UNCOMMON MYSTERIES: Dashiell Hammett, The Maltese Falcon (1929)

With The Maltese Falcon, Dashiell Hammett started an entirely new, entirely American variety of detective novel—the hard-boiled mystery. To be fair, Hammett has to share the credit with other writers for the pulp magazine Black Mask, where The Maltese Falcon first appeared in serial episodes starting in September, 1929.

One of the features of hard-boiled fiction is that everybody lies. Brigid O’Shaugnessy, who says her name is Wonderly, comes to consult Sam Spade and Miles Archer. She makes up a name, makes up a sister, makes up a story. And it is no surprise to Spade. “Oh, we didn’t believe your story,” he says to O’Shaugnessy, “we believed your two hundred dollars.” Then, almost immediately, Archer is murdered; the man, Floyd Thursby, whom Wonderly says first helped, then betrayed her is murdered; Joel Cairo, a perfumed “Levantine” with a small gun that Spade easily takes away comes to offer Spade money and then to search for the Maltese Falcon, a figurine he says is worth a huge fortune; and the police give Spade a hard time over the death of Miles Archer because they know he was having an affair with Archer’s wife, Ida. Spade lies to them. The detective lies; everybody lies. Even physical objects participate in the deception: the black bird is not what it has promised to be.

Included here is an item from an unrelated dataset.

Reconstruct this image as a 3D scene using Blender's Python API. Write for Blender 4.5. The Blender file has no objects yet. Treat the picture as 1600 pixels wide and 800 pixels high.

            A teenaged gunsel named Wilmer starts tailing Spade, who becomes romantically, but not emotionally involved with O’Shaugnessy, who tells him a different story of her search for the figurine. A man named Casper Gutman offers Spade a partnership in the pursuit of the falcon. A dying ship’s captain deposits the statuette at Spade’s office, and spade puts it in a bus locker and mails the key to himself. In a long final scene everything is resolved, and Spade reveals that he knew who the murderer of Miles Archer was all along. The solving of the crime takes a back seat to the butting of heads in this sort of fiction.

            The lack of sentimentality in Spade’s taking Archer’s name off the door the morning after his death, his brushing-off of Ida, his refusal to shield O’Shaugnessy despite having been her lover—these are characteristic of the hard-boiled hero, and so is the code that allows him to take money from the bad guys over what may be stolen property while he makes the killer of his partner pay for the crime. The spare dialogue and gritty settings are also a part of this sort of mystery, and the fairly small (but real) role played by the detective’s figuring things out.